“Masterfully written . . . This series provides the enthusiast and historian with volumes in which history is combined with tourism on the battlefields.” —On the Old Barbed Wire
In 1870 France embarked on a war with Prussia and her allied German states that was to be a complete disaster. For Napoleon III, after his ignominious surrender with thousands of his troops from the Army of the Rhine and the Army of Châlons, it meant his abdication and exile. For France it resulted in the humiliation of her army, a bitter civil war in Paris, the loss of two Provinces (Alsace and Lorraine) and a heavy indemnity.
Maarten Otte provides background chapters to place the lead up to the war and the issues that were involved; he describes the makeup of the opposing armies and some of their principal commanders. The Sedan Campaign was fought over a relatively small area and the locations of some of the key battles have changed little, though some of those near the built-up areas, such as Sedan itself, require some imagination.

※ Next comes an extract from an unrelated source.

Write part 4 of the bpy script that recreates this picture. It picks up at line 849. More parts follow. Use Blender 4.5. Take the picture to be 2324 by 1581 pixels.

After the war several German regiments erected monuments and a surprising number remain today, often hidden away in isolated fields and copses. Several communal cemeteries have a number of German graves. Perhaps one of the most macabre of these is the ossuary in Bazeilles, where the visitor is able to see skeletons that still have shreds of uniform and footwear on them.
Sedan was also a focus of the most recent and bloody western European wars, and a notable feature of this battlefield is to see memorials to the conflicts of the twentieth century—the Great War and the Second World War.